Publications

Publication details [#47143]

Kyriakou, Konstantina. 2022. The Madness Narrative in Edgar Allan Poe’s The Fall of the House of Usher. In Sidiropoulou, Maria and Tatiana Borisova, eds. Multilingual Routes in Translation (New Frontiers in Translation Studies). Cham: Springer. pp. 75–94.
Publication type
Chapter in book
Publication language
English
Source language
Target language

Abstract

The study attempts to trace diachronic evidence of attitudes towards madness in literature translated into Greek. It explores three Greek translations of Edgar Allan Poe’s short story The Fall of the House of Usher. Foucault’s Madness in Civilization is a theoretical background regarding shifting attitudes towards madness from a historical perspective.
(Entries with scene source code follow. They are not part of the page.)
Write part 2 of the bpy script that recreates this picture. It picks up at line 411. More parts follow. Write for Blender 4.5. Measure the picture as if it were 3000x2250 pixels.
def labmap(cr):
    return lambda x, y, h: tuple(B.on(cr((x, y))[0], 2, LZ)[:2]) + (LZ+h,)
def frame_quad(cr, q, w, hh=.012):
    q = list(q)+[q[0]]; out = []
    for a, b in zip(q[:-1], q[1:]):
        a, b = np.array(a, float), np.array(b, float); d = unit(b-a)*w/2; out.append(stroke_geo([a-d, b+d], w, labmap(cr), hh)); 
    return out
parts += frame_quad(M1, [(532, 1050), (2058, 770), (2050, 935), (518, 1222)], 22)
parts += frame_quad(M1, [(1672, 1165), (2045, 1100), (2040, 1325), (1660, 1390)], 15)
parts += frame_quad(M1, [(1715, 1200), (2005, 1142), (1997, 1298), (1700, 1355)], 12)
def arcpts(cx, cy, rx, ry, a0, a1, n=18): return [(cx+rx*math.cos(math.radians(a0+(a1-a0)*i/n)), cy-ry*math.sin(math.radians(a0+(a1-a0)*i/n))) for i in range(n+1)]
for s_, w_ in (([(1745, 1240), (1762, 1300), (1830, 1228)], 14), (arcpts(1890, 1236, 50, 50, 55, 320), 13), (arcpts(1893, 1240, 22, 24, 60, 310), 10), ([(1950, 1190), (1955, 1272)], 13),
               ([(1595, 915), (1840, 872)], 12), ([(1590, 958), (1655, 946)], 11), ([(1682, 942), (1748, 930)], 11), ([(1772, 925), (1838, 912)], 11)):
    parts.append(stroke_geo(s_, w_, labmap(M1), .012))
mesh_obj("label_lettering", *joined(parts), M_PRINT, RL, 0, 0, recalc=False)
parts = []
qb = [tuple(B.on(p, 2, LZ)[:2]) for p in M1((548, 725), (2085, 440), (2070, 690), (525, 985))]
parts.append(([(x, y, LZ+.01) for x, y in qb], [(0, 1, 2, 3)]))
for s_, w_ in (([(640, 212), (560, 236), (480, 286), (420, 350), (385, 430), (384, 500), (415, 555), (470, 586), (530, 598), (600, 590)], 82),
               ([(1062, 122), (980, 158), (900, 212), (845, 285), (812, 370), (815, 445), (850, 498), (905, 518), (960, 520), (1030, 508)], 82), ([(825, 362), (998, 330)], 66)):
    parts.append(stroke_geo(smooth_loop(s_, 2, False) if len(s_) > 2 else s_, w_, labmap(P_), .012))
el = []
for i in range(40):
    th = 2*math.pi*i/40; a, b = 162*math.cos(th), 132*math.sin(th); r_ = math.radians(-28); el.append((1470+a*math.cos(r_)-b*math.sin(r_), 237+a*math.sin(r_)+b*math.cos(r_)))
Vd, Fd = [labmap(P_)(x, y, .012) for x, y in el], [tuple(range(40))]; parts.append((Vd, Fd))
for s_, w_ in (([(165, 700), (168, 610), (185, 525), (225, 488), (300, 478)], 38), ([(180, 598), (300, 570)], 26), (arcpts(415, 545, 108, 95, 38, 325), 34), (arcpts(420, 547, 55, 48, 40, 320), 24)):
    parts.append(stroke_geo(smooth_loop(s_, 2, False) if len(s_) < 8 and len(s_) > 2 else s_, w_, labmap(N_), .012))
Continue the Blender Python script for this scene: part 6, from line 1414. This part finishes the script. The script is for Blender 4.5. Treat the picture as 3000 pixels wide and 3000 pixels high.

In discourse, attitudes towards madness may be manifested through pragmatic phenomena like impoliteness, a pragmatic theoretical framework used for testing the following hypothesis: Using the notions of offensiveness, interpersonal distance and explicit references to mental illness, the study shows that the degree of impoliteness of the first-person narrator towards the mentally ill protagonist decreases in the latest translation, as a result of the disability movement, suggesting that the attitude of the Greek public towards mental illness is becoming more tolerant and inclusive. Α questionnaire distributed to Greek-English bilinguals, of twenty to thirty years of age, confirms the findings, suggesting that representations of mental illness in fiction undergo a major shift towards inclusion and solidarity during the twenty-first century.